[PATCH RFC] Debug handling of early spurious interrupts
Fernando Luis Vázquez Cao
fernando at oss.ntt.co.jp
Thu Jul 19 21:54:19 EDT 2007
On Wed, 2007-07-18 at 15:46 -0700, Andrew Morton wrote:
> On Tue, 17 Jul 2007 19:09:57 +0900
> Fernando Luis V__zquez Cao <fernando at oss.ntt.co.jp> wrote:
>
> > With the advent of kdump it is possible that device drivers receive
> > interrupts generated in the context of a previous kernel. Ideally
> > quiescing the underlying devices should suffice but not all drivers
> > do this, either because it is not possible or because they did not
> > contemplate this case. Thus drivers ought to be able to handle
> > interrupts coming in as soon as the interrupt handler is registered.
> >
> > Signed-off-by: Fernando Luis Vazquez Cao <fernando at oss.ntt.co.jp>
> > ---
> >
> > diff -urNp linux-2.6.22-orig/kernel/irq/manage.c linux-2.6.22/kernel/irq/manage.c
> > --- linux-2.6.22-orig/kernel/irq/manage.c 2007-07-09 08:32:17.000000000 +0900
> > +++ linux-2.6.22/kernel/irq/manage.c 2007-07-17 18:37:24.000000000 +0900
> > @@ -537,6 +537,29 @@ int request_irq(unsigned int irq, irq_ha
> >
> > select_smp_affinity(irq);
> >
> > +#if defined(CONFIG_DEBUG_PENDING_IRQ) || defined(CONFIG_DEBUG_SHIRQ)
> > +#ifndef CONFIG_DEBUG_PENDING_IRQ
> > + if (irqflags & IRQF_SHARED) {
> > + /*
> > + * It's a shared IRQ -- the driver ought to be prepared for it
> > + * to happen immediately, so let's make sure....
> > + * We do this before actually registering it, to make sure that
> > + * a 'real' IRQ doesn't run in parallel with our fake.
> > + */
> > +#endif /* !CONFIG_DEBUG_PENDING_IRQ */
> > + if (irqflags & IRQF_DISABLED) {
> > + unsigned long flags;
> > +
> > + local_irq_save(flags);
> > + handler(irq, dev_id);
> > + local_irq_restore(flags);
> > + } else
> > + handler(irq, dev_id);
> > +#ifndef CONFIG_DEBUG_PENDING_IRQ
> > + }
> > +#endif /* !CONFIG_DEBUG_PENDING_IRQ */
> > +#endif /* CONFIG_DEBUG_PENDING_IRQ || CONFIG_DEBUG_SHIRQ */
>
> Even if we were going to merge this functionality as-is, I'd ask for some
> sort of refactoring to fix up that ifdef maze.
I a absolutely agree.
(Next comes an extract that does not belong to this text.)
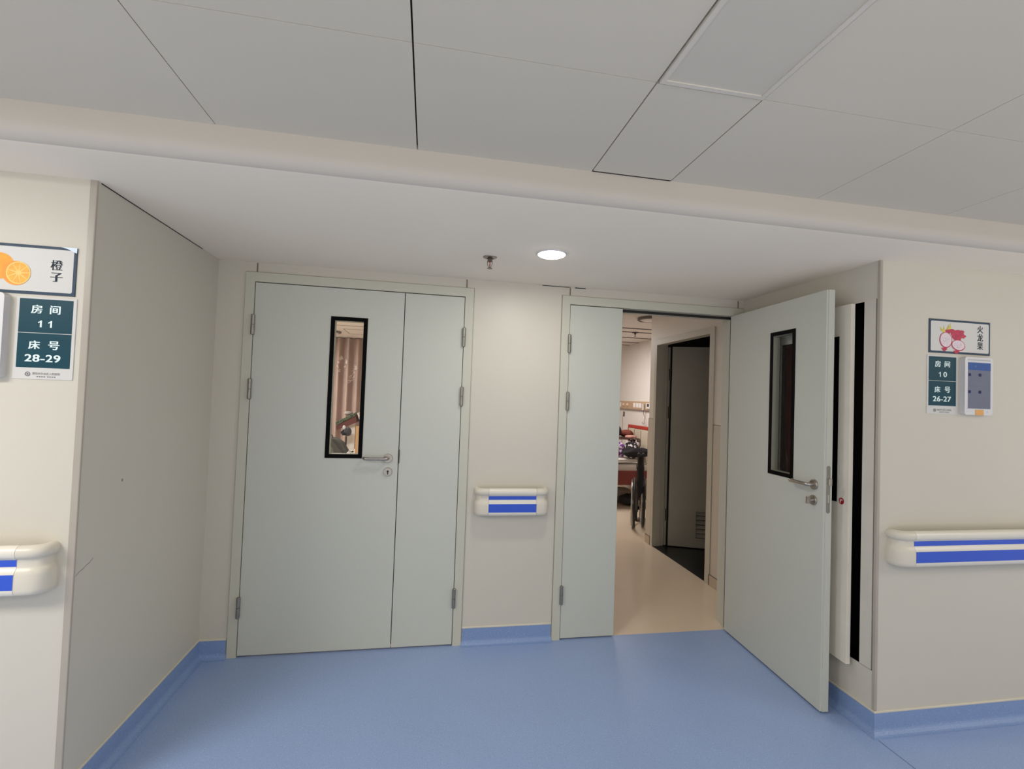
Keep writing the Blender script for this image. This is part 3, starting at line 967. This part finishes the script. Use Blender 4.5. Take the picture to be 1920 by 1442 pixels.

My first impulse was to get rid of all the cpp
kludge including the Kconfig setting CONFIG_DEBUG_SHIRQ, since, as you
pointed out, request_irq() is not really performance critical.
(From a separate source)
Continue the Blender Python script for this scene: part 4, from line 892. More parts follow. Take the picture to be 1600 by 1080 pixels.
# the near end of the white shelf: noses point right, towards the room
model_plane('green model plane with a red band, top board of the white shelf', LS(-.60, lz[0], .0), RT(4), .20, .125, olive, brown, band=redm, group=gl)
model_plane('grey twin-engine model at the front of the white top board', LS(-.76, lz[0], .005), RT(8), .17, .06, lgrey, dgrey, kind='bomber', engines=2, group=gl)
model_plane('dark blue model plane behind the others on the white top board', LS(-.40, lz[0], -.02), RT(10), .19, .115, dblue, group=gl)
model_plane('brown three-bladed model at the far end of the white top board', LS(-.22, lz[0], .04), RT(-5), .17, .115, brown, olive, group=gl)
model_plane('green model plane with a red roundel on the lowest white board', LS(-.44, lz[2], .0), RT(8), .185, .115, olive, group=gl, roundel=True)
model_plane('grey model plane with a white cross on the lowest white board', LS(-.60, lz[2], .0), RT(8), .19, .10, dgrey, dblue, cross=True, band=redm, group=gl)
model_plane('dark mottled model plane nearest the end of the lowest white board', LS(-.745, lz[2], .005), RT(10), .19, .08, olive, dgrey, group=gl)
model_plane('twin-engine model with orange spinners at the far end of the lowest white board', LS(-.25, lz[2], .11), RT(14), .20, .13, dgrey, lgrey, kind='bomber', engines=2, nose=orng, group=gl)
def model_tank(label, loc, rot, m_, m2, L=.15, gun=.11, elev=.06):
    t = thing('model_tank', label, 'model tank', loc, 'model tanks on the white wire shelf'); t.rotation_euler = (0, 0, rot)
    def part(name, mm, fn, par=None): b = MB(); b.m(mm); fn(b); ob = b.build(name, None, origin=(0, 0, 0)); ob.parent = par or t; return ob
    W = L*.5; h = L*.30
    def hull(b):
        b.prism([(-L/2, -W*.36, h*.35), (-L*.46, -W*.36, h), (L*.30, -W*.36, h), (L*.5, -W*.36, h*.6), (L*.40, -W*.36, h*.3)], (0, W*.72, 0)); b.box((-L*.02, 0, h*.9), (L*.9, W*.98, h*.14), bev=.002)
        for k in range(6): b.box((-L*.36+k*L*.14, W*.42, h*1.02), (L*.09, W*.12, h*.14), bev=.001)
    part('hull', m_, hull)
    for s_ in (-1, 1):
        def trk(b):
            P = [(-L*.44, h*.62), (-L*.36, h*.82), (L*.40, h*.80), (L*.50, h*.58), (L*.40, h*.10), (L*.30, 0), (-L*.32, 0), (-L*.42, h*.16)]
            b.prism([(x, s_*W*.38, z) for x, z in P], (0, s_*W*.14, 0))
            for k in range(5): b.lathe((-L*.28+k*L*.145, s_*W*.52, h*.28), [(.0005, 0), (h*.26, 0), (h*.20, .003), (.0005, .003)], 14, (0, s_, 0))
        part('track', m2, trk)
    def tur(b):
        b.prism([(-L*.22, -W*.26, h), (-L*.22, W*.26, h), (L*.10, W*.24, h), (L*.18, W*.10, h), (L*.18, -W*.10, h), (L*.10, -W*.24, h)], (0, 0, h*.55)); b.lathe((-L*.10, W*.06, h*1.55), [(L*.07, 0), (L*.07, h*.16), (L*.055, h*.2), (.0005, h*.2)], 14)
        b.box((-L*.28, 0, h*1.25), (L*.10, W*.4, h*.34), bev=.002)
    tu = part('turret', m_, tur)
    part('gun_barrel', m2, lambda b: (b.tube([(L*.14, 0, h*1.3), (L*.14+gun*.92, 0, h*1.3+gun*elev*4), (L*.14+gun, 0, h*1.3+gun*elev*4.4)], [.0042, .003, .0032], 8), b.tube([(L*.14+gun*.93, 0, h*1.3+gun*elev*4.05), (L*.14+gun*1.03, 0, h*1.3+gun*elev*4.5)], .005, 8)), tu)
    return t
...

Unfortunately for the RFC I decided to be conservative and ended up with
an "ifdef maze". Thank you for the heads-up.
> But more substantial issues:
>
> - This is presented as a "debug" feature, but it isn't a debug feature at
> all - it is new functionality which is unrelated to kernel development.
Yup.
> Also, it is a "debug" feature which provides no debugging! At the very
> least, one would expect to see it emit a printk to tell people that we
> have some driver which needs fixing.
I am afraid that in some occasions the kernel may panic inside the
interrupt handler, but I agree that we need to print a meaningful
message for the general case (i.e. something goes wrong but we can
recover). I will do that.
> Also, this not-really-a-debug-feature is undesirably coupled with a
> real debugging feature: CONFIG_DEBUG_PENDING_IRQ.
In the new version of the patch I will remove both
CONFIG_DEBUG_PENDING_IRQ and CONFIG_DEBUG_SHIRQ. request_irq() and
setup_irq() are not fast paths and free_irq() much less so.
> - Does this new feature really need its own Kconfig setting? Why not enable
> it unconditionally? request_irq() isn't exactly performance-critical.
I guess the Kconfig setting is not needed. In fact, by enabling this
feature unconditionally we would have _everyone_ (unknowing) testing an
area which is a major pain point for kdump. I am not sure this is an
acceptable default for all systems though. Opinions welcome.
> - If poss, we really do want to find some way of emitting a warning when
> we detect such a device driver. Like, call the handler and if it
> returned IRQ_HANDLED, start shouting.
I will do that and submit updated patches.
Thank you for your feedback, Andrew!